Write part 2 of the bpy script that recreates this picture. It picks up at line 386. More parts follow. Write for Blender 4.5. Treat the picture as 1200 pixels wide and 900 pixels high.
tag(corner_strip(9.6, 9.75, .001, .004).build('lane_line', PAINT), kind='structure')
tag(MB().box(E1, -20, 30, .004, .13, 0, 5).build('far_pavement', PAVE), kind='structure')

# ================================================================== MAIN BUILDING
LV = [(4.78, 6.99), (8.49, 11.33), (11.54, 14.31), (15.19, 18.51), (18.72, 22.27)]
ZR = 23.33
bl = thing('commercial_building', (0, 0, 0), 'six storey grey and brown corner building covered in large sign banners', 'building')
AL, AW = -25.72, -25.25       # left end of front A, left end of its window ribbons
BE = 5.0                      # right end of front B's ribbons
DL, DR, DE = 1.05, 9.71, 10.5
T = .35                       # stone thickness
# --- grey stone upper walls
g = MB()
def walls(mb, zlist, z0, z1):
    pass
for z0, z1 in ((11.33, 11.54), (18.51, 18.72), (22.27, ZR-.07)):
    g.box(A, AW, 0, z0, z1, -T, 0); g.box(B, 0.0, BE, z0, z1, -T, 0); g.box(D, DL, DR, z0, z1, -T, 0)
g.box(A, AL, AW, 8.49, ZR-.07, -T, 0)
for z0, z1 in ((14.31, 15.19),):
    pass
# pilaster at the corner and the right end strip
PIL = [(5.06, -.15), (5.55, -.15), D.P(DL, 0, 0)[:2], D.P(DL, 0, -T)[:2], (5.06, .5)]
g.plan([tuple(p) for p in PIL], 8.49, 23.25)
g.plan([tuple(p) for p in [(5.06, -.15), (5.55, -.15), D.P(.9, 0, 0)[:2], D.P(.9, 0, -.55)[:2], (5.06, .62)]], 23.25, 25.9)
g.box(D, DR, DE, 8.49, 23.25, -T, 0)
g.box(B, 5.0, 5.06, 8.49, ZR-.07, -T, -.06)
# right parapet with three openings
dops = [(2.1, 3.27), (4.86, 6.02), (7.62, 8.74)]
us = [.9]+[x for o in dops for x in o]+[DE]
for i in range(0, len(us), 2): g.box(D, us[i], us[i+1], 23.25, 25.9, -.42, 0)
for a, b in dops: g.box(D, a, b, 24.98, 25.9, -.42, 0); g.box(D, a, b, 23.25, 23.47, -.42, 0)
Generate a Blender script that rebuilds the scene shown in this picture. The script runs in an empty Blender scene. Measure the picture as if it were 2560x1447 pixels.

Set problem:
Your answer consists solely of the lines from the top of the records above through the line that contains "5).build('far_pavement', PAVE), kind='structure')", each echoed exactly.

Result of this task:
Write part 2 of the bpy script that recreates this picture. It picks up at line 386. More parts follow. Write for Blender 4.5. Treat the picture as 1200 pixels wide and 900 pixels high.
tag(corner_strip(9.6, 9.75, .001, .004).build('lane_line', PAINT), kind='structure')
tag(MB().box(E1, -20, 30, .004, .13, 0, 5).build('far_pavement', PAVE), kind='structure')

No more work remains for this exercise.